_YOUR GOAL_
What follows is a listing; restate every line of it word for word.
::: DATA LINES
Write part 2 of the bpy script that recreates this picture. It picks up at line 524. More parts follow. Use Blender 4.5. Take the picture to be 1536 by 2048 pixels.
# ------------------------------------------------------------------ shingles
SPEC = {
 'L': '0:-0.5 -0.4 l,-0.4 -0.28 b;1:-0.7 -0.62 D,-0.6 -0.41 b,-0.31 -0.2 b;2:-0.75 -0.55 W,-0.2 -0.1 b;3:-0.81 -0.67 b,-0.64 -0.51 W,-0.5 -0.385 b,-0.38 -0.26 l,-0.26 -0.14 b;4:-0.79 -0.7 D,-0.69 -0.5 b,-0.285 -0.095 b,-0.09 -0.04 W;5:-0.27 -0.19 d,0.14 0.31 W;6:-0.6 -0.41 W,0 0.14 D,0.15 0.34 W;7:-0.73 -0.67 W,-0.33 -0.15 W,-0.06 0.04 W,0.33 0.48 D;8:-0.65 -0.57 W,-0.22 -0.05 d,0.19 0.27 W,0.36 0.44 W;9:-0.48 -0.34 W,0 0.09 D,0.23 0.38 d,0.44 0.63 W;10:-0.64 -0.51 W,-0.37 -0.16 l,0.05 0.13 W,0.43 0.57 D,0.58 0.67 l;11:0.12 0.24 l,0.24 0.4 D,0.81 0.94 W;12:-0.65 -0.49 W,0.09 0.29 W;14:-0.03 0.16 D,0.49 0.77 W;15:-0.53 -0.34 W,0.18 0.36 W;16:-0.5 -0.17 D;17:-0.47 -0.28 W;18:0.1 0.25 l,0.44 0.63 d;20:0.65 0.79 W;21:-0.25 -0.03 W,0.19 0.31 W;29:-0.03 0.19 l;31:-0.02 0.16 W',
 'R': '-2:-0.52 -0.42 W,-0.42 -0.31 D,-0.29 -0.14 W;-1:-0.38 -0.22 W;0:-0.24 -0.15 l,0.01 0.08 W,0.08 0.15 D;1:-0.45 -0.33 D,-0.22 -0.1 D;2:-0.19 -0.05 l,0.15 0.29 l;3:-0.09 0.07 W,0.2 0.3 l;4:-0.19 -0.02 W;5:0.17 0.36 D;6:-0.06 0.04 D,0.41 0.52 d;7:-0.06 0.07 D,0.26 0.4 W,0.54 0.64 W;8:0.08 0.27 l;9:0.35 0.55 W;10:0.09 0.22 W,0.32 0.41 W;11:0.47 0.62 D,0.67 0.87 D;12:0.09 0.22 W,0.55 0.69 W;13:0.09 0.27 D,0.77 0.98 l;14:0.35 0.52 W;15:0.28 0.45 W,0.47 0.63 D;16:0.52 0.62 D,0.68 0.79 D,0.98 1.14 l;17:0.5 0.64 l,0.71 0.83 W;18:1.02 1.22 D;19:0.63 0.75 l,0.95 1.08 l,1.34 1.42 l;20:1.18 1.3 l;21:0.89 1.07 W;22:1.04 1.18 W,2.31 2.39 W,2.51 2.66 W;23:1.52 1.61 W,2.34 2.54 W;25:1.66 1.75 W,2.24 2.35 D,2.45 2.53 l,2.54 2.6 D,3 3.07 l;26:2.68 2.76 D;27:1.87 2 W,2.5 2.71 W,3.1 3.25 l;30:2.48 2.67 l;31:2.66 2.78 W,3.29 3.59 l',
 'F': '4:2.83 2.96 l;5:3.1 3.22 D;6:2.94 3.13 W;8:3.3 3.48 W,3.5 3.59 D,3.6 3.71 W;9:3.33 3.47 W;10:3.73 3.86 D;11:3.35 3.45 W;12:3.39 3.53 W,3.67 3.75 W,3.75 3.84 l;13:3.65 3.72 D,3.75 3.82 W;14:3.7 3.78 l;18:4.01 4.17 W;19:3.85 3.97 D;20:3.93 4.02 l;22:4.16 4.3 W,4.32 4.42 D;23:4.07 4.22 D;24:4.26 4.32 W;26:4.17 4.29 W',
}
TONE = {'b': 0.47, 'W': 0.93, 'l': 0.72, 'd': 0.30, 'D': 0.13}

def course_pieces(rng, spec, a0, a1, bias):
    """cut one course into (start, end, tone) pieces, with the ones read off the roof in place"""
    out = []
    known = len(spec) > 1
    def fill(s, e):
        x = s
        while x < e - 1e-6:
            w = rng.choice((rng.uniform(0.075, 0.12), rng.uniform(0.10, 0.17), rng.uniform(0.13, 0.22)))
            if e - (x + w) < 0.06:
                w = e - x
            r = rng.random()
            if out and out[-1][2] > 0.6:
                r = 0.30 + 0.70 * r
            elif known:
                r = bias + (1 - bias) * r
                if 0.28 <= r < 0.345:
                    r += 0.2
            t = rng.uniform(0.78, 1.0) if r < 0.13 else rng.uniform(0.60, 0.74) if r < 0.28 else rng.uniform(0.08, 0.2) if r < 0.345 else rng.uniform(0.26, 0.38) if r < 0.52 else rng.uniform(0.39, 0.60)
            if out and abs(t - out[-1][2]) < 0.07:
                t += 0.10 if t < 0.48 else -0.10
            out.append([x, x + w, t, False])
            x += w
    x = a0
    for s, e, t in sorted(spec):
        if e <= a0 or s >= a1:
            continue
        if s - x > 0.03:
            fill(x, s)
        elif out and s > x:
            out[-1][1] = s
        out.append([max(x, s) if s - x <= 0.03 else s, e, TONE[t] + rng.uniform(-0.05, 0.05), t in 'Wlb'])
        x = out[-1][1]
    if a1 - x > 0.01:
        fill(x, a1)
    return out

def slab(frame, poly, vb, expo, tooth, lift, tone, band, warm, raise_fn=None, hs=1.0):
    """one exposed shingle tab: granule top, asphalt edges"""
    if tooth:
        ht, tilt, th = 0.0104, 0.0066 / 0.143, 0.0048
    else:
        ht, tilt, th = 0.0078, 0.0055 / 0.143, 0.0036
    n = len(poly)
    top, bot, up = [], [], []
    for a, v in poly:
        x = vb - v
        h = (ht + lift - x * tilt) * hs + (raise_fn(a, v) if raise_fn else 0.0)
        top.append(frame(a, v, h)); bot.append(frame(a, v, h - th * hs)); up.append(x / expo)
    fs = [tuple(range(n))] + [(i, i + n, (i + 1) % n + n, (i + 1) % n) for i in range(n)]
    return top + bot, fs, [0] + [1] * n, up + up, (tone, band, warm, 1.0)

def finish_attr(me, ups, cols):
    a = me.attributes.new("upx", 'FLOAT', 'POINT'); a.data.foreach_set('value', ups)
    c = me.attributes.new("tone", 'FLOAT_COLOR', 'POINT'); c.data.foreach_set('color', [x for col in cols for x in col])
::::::
_EXERCISE RESULT_
Write part 2 of the bpy script that recreates this picture. It picks up at line 524. More parts follow. Use Blender 4.5. Take the picture to be 1536 by 2048 pixels.
# ------------------------------------------------------------------ shingles
SPEC = {
 'L': '0:-0.5 -0.4 l,-0.4 -0.28 b;1:-0.7 -0.62 D,-0.6 -0.41 b,-0.31 -0.2 b;2:-0.75 -0.55 W,-0.2 -0.1 b;3:-0.81 -0.67 b,-0.64 -0.51 W,-0.5 -0.385 b,-0.38 -0.26 l,-0.26 -0.14 b;4:-0.79 -0.7 D,-0.69 -0.5 b,-0.285 -0.095 b,-0.09 -0.04 W;5:-0.27 -0.19 d,0.14 0.31 W;6:-0.6 -0.41 W,0 0.14 D,0.15 0.34 W;7:-0.73 -0.67 W,-0.33 -0.15 W,-0.06 0.04 W,0.33 0.48 D;8:-0.65 -0.57 W,-0.22 -0.05 d,0.19 0.27 W,0.36 0.44 W;9:-0.48 -0.34 W,0 0.09 D,0.23 0.38 d,0.44 0.63 W;10:-0.64 -0.51 W,-0.37 -0.16 l,0.05 0.13 W,0.43 0.57 D,0.58 0.67 l;11:0.12 0.24 l,0.24 0.4 D,0.81 0.94 W;12:-0.65 -0.49 W,0.09 0.29 W;14:-0.03 0.16 D,0.49 0.77 W;15:-0.53 -0.34 W,0.18 0.36 W;16:-0.5 -0.17 D;17:-0.47 -0.28 W;18:0.1 0.25 l,0.44 0.63 d;20:0.65 0.79 W;21:-0.25 -0.03 W,0.19 0.31 W;29:-0.03 0.19 l;31:-0.02 0.16 W',
 'R': '-2:-0.52 -0.42 W,-0.42 -0.31 D,-0.29 -0.14 W;-1:-0.38 -0.22 W;0:-0.24 -0.15 l,0.01 0.08 W,0.08 0.15 D;1:-0.45 -0.33 D,-0.22 -0.1 D;2:-0.19 -0.05 l,0.15 0.29 l;3:-0.09 0.07 W,0.2 0.3 l;4:-0.19 -0.02 W;5:0.17 0.36 D;6:-0.06 0.04 D,0.41 0.52 d;7:-0.06 0.07 D,0.26 0.4 W,0.54 0.64 W;8:0.08 0.27 l;9:0.35 0.55 W;10:0.09 0.22 W,0.32 0.41 W;11:0.47 0.62 D,0.67 0.87 D;12:0.09 0.22 W,0.55 0.69 W;13:0.09 0.27 D,0.77 0.98 l;14:0.35 0.52 W;15:0.28 0.45 W,0.47 0.63 D;16:0.52 0.62 D,0.68 0.79 D,0.98 1.14 l;17:0.5 0.64 l,0.71 0.83 W;18:1.02 1.22 D;19:0.63 0.75 l,0.95 1.08 l,1.34 1.42 l;20:1.18 1.3 l;21:0.89 1.07 W;22:1.04 1.18 W,2.31 2.39 W,2.51 2.66 W;23:1.52 1.61 W,2.34 2.54 W;25:1.66 1.75 W,2.24 2.35 D,2.45 2.53 l,2.54 2.6 D,3 3.07 l;26:2.68 2.76 D;27:1.87 2 W,2.5 2.71 W,3.1 3.25 l;30:2.48 2.67 l;31:2.66 2.78 W,3.29 3.59 l',
 'F': '4:2.83 2.96 l;5:3.1 3.22 D;6:2.94 3.13 W;8:3.3 3.48 W,3.5 3.59 D,3.6 3.71 W;9:3.33 3.47 W;10:3.73 3.86 D;11:3.35 3.45 W;12:3.39 3.53 W,3.67 3.75 W,3.75 3.84 l;13:3.65 3.72 D,3.75 3.82 W;14:3.7 3.78 l;18:4.01 4.17 W;19:3.85 3.97 D;20:3.93 4.02 l;22:4.16 4.3 W,4.32 4.42 D;23:4.07 4.22 D;24:4.26 4.32 W;26:4.17 4.29 W',
}
TONE = {'b': 0.47, 'W': 0.93, 'l': 0.72, 'd': 0.30, 'D': 0.13}

def course_pieces(rng, spec, a0, a1, bias):
    """cut one course into (start, end, tone) pieces, with the ones read off the roof in place"""
    out = []
    known = len(spec) > 1
    def fill(s, e):
        x = s
        while x < e - 1e-6:
            w = rng.choice((rng.uniform(0.075, 0.12), rng.uniform(0.10, 0.17), rng.uniform(0.13, 0.22)))
            if e - (x + w) < 0.06:
                w = e - x
            r = rng.random()
            if out and out[-1][2] > 0.6:
                r = 0.30 + 0.70 * r
            elif known:
                r = bias + (1 - bias) * r
                if 0.28 <= r < 0.345:
                    r += 0.2
            t = rng.uniform(0.78, 1.0) if r < 0.13 else rng.uniform(0.60, 0.74) if r < 0.28 else rng.uniform(0.08, 0.2) if r < 0.345 else rng.uniform(0.26, 0.38) if r < 0.52 else rng.uniform(0.39, 0.60)
            if out and abs(t - out[-1][2]) < 0.07:
                t += 0.10 if t < 0.48 else -0.10
            out.append([x, x + w, t, False])
            x += w
    x = a0
    for s, e, t in sorted(spec):
        if e <= a0 or s >= a1:
            continue
        if s - x > 0.03:
            fill(x, s)
        elif out and s > x:
            out[-1][1] = s
        out.append([max(x, s) if s - x <= 0.03 else s, e, TONE[t] + rng.uniform(-0.05, 0.05), t in 'Wlb'])
        x = out[-1][1]
    if a1 - x > 0.01:
        fill(x, a1)
    return out

def slab(frame, poly, vb, expo, tooth, lift, tone, band, warm, raise_fn=None, hs=1.0):
    """one exposed shingle tab: granule top, asphalt edges"""
    if tooth:
        ht, tilt, th = 0.0104, 0.0066 / 0.143, 0.0048
    else:
        ht, tilt, th = 0.0078, 0.0055 / 0.143, 0.0036
    n = len(poly)
    top, bot, up = [], [], []
    for a, v in poly:
        x = vb - v
        h = (ht + lift - x * tilt) * hs + (raise_fn(a, v) if raise_fn else 0.0)
        top.append(frame(a, v, h)); bot.append(frame(a, v, h - th * hs)); up.append(x / expo)
    fs = [tuple(range(n))] + [(i, i + n, (i + 1) % n + n, (i + 1) % n) for i in range(n)]
    return top + bot, fs, [0] + [1] * n, up + up, (tone, band, warm, 1.0)

def finish_attr(me, ups, cols):
    a = me.attributes.new("upx", 'FLOAT', 'POINT'); a.data.foreach_set('value', ups)
    c = me.attributes.new("tone", 'FLOAT_COLOR', 'POINT'); c.data.foreach_set('color', [x for col in cols for x in col])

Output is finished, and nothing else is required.